Victim impact statements read in court

- Lethbridge Herald jwschnarr@lethbridge­herald.com

Triple murderer Derek Saretzky heard from those hurt most by the deaths of his victims as victim impact statements were given in court on Thursday.

Saretzky has been convicted in the 2015 murder of 69-yearold Coleman resident Hanne Meketech, Blairmore resident Terry Blanchette and Terry’s daughter, two-year-old Hailey Dunbar-Blanchette.

Crown prosecutor Photini Papadatou read a statement from Cheyenne Dunbar, Hailey’s mother, into the record.

Dunbar spoke about the immense loss she felt with the death of her daughter.

“My life, as I knew it has ended,” she wrote.

“I miss my baby so much.

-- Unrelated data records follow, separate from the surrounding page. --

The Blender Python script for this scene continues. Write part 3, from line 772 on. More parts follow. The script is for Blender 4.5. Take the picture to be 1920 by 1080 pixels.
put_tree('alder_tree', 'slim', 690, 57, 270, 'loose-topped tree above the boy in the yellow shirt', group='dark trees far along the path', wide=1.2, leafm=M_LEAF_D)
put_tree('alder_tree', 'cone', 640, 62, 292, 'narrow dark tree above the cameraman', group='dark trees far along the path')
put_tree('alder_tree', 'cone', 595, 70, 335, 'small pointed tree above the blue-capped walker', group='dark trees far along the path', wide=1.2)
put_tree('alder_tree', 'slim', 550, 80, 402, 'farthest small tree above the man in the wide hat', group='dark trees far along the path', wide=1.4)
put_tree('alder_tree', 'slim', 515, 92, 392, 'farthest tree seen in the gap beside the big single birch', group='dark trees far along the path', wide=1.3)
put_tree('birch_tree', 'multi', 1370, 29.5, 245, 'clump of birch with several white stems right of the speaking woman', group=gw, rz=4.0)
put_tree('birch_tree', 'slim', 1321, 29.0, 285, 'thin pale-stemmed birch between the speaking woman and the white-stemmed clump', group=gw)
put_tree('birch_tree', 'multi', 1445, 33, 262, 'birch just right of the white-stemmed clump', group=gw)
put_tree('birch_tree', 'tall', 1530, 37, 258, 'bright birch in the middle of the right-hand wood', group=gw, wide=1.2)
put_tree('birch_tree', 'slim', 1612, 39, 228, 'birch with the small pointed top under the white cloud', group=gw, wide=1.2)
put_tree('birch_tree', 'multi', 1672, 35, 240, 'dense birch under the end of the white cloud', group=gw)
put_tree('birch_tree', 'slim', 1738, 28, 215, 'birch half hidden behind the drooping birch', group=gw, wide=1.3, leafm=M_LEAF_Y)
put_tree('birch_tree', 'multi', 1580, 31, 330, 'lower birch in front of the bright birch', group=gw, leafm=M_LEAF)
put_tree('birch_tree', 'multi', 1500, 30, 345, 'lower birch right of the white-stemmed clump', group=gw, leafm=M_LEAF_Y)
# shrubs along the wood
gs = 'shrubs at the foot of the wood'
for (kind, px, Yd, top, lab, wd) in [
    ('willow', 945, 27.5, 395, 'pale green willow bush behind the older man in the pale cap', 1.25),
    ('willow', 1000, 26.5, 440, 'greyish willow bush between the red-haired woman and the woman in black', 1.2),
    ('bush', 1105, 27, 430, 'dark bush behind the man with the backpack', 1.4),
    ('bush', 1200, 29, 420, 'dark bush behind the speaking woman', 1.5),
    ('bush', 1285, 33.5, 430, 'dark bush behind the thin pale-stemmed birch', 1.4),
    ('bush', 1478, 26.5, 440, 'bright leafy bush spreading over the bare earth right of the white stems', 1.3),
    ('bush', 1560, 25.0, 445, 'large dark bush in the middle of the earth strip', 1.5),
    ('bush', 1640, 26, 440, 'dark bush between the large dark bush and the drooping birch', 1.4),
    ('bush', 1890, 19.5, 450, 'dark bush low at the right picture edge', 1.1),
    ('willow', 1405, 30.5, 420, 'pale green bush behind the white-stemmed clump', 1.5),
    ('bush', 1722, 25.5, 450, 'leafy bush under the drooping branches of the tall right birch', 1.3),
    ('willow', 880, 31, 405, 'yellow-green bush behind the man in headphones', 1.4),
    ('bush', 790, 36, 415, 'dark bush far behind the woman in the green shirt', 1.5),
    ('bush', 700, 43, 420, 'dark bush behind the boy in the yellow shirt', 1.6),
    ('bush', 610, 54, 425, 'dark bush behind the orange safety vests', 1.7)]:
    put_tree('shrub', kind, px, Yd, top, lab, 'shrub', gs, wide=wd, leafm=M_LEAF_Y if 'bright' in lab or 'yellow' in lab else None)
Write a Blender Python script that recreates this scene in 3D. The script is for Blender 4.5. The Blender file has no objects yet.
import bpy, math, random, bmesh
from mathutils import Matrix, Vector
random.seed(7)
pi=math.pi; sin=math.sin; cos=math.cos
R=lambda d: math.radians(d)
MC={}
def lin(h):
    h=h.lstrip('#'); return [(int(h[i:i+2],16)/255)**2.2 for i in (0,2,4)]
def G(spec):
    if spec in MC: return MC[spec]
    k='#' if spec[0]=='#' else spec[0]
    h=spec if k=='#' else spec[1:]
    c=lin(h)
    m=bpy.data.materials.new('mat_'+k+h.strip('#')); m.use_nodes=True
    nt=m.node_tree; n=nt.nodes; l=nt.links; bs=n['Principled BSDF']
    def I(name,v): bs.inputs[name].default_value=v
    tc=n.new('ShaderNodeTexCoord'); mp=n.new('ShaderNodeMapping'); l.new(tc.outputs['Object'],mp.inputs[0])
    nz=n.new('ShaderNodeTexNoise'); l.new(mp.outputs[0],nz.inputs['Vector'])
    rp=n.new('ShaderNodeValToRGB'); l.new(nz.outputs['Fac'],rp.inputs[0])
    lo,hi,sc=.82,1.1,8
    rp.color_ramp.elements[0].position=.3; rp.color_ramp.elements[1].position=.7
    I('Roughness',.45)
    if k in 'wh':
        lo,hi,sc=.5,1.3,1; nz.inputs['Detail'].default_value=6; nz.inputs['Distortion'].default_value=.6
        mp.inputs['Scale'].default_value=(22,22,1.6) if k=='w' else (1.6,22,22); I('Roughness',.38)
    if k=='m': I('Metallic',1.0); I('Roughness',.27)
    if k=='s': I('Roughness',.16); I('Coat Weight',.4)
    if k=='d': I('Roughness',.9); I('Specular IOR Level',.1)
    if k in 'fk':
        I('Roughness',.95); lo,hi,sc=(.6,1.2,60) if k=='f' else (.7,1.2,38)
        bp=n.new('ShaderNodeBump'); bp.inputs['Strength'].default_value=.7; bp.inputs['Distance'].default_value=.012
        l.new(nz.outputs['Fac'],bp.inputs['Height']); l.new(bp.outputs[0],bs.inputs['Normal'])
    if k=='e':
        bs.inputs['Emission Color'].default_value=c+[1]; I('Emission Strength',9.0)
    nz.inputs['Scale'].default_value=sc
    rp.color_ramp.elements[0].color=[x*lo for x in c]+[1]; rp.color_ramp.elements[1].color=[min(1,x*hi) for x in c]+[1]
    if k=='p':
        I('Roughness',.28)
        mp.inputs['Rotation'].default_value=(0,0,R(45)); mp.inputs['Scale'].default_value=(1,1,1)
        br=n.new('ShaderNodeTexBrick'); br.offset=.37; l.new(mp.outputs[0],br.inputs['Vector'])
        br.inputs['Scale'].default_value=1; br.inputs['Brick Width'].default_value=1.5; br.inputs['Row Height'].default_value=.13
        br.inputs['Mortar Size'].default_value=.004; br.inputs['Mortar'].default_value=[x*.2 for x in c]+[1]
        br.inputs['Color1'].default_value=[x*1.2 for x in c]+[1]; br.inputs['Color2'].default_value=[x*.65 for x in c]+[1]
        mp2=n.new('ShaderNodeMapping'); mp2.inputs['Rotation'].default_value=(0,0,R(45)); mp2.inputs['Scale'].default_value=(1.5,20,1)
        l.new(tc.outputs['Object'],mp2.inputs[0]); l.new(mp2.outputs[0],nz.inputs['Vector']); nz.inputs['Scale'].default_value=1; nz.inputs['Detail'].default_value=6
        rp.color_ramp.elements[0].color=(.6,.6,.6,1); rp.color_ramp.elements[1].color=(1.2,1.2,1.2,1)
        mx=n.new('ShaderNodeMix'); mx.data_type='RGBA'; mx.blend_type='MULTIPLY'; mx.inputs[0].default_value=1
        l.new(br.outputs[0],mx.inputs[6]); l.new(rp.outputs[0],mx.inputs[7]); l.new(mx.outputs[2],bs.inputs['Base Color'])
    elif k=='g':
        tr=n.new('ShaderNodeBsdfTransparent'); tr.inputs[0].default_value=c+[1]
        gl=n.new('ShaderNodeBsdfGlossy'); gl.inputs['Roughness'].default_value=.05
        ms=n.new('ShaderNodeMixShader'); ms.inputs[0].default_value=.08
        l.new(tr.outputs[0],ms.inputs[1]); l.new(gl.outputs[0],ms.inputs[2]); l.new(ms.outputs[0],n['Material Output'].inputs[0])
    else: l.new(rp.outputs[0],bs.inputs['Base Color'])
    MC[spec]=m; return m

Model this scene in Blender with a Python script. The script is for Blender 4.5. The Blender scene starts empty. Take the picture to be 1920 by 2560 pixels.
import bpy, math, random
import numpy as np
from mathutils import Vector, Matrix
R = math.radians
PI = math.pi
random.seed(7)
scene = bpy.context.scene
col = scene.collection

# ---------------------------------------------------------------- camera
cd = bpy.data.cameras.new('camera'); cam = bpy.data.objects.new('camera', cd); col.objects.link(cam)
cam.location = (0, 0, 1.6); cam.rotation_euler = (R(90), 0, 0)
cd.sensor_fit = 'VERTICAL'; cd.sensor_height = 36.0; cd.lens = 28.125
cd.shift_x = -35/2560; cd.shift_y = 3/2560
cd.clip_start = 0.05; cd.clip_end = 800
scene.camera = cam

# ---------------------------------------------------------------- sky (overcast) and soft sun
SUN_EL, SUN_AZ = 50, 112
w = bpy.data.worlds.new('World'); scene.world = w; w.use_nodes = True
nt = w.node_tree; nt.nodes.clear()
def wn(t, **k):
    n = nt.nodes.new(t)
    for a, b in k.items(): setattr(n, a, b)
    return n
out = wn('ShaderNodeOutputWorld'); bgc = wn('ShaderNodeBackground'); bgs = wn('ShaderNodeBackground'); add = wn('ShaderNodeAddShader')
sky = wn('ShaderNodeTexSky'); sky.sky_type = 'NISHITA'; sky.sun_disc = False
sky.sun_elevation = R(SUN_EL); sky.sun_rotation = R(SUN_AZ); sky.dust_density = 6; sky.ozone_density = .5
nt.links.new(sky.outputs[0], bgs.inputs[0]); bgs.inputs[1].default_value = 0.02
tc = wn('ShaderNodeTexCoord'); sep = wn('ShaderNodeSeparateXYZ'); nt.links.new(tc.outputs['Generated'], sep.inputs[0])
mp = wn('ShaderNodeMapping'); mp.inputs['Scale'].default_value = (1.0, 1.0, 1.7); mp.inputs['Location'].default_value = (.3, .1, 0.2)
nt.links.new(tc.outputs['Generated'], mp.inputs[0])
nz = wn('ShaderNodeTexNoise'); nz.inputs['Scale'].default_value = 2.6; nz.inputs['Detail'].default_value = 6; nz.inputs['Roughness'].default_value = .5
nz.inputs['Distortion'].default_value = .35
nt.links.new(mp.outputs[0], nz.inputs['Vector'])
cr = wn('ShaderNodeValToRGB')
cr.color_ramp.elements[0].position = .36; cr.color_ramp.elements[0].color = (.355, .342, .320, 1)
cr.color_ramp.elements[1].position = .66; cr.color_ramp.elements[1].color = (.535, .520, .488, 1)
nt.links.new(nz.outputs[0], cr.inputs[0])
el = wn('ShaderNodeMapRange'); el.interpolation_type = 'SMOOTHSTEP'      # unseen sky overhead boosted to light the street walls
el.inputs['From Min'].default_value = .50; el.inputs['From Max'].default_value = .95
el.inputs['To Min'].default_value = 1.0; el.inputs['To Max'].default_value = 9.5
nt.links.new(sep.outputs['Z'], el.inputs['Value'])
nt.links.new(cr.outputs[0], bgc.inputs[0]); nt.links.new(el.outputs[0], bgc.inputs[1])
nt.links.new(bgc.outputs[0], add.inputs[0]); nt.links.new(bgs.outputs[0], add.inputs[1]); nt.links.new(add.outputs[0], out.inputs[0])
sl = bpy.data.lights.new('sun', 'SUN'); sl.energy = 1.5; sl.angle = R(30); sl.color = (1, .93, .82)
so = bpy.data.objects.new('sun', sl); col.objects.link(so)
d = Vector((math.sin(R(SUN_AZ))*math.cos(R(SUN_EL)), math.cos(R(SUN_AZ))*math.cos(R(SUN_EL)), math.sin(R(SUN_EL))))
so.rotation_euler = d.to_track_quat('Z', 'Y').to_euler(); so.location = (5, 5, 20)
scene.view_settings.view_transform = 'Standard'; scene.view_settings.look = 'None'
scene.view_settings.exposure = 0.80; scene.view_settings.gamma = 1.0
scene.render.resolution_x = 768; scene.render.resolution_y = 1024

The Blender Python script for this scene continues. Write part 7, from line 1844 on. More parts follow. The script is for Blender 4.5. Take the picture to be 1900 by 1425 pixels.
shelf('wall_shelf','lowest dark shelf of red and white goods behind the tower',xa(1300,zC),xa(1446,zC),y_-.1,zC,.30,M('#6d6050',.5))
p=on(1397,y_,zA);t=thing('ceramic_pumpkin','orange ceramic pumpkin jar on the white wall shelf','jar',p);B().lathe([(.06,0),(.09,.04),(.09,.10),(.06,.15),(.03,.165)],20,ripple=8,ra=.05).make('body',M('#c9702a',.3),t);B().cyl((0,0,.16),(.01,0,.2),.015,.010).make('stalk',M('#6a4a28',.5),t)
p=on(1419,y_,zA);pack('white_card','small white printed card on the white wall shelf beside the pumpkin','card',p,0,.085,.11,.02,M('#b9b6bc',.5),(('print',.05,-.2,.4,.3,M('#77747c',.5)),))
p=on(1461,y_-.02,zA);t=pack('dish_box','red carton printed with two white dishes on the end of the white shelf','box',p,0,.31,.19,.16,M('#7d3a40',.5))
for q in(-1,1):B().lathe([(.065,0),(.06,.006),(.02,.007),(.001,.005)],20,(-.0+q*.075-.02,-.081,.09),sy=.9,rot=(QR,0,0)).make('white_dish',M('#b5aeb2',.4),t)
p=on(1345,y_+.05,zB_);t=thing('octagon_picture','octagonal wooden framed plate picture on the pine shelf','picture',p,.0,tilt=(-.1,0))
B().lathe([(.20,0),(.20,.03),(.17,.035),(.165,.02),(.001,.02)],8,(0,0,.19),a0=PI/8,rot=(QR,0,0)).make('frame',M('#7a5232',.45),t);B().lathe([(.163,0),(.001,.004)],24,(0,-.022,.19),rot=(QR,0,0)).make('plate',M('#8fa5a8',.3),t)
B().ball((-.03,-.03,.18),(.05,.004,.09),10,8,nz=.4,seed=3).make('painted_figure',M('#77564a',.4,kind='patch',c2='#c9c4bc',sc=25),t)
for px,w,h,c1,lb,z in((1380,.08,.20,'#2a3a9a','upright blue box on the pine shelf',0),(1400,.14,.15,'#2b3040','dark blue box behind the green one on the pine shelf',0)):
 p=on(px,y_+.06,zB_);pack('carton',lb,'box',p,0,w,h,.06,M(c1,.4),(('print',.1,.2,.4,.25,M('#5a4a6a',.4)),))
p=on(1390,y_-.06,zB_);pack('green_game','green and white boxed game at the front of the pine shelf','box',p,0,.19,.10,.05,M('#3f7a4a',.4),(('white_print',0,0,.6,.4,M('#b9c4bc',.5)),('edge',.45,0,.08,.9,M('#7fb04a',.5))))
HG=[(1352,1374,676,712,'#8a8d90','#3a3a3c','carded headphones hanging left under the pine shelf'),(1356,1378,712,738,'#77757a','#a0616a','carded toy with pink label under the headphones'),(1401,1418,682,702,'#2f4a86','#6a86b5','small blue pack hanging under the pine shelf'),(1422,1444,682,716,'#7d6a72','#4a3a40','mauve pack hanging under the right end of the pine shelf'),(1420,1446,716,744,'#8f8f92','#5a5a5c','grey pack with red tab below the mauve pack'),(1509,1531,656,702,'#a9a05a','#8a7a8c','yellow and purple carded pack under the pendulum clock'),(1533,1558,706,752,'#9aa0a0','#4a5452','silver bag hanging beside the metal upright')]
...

I miss her kisses and her quiet snuggles.”

“Being a mother was an incredible joy and blessing that was stolen from me by a vicious act of inhuman cruelty.”

Terry’s mother, Faith Durban, wrote “beautiful human beings” were taken from their families.

“The simple joys of life have vanished,” she said, adding their family relationsh­ips had changed following the murders.

A statement from Amanda Blanchette, Terry’s sister, included the pride for her brother stepping up to be a father to Hailey, and how hard it has been to move past the pain of their deaths.

“The horror that she endured will haunt me for the rest of my life,” she said.”

She took issue with Saretzky’s claim that God told him to commit the murders, saying there was nothing Godly about his actions.

“He left two people dead in their homes for their loved ones to find,” she said. “And he stole an innocent baby screaming from her crib in the middle of the night.”

Hailey’s grandmothe­r, TerryLynn Dunbar, spoke about how she and her family have been haunted by the murders.

“I drive past the place where they found her tiny body, and I can hear her screaming in my mind, begging for her mom and her dad,” she said.

“The horrors she must have endured haunts my every waking moment. Not a day goes by that I don’t think of her.”

She went on to say that Hailey had not yet mastered talking.

“Now I will never hear her say the words, ‘I love you,’” she said.

Carrie Morency, Meketech’s friend, said it was important that Meketech be remembered, and that she had many friends and loved ones.

She said Meketech had a deep love of animals.

Morency said the death of her friend created a “devastatin­g angry, and uncertain time” for her.

“There’s been a loss that touched us all,” she said. “A loss of innocence. We don’t know what love is anymore.”

Then she addressed Saretzky.

“You have destroyed everything we knew and felt safe with,” she said. “You are an animal. An indescriba­ble beast.”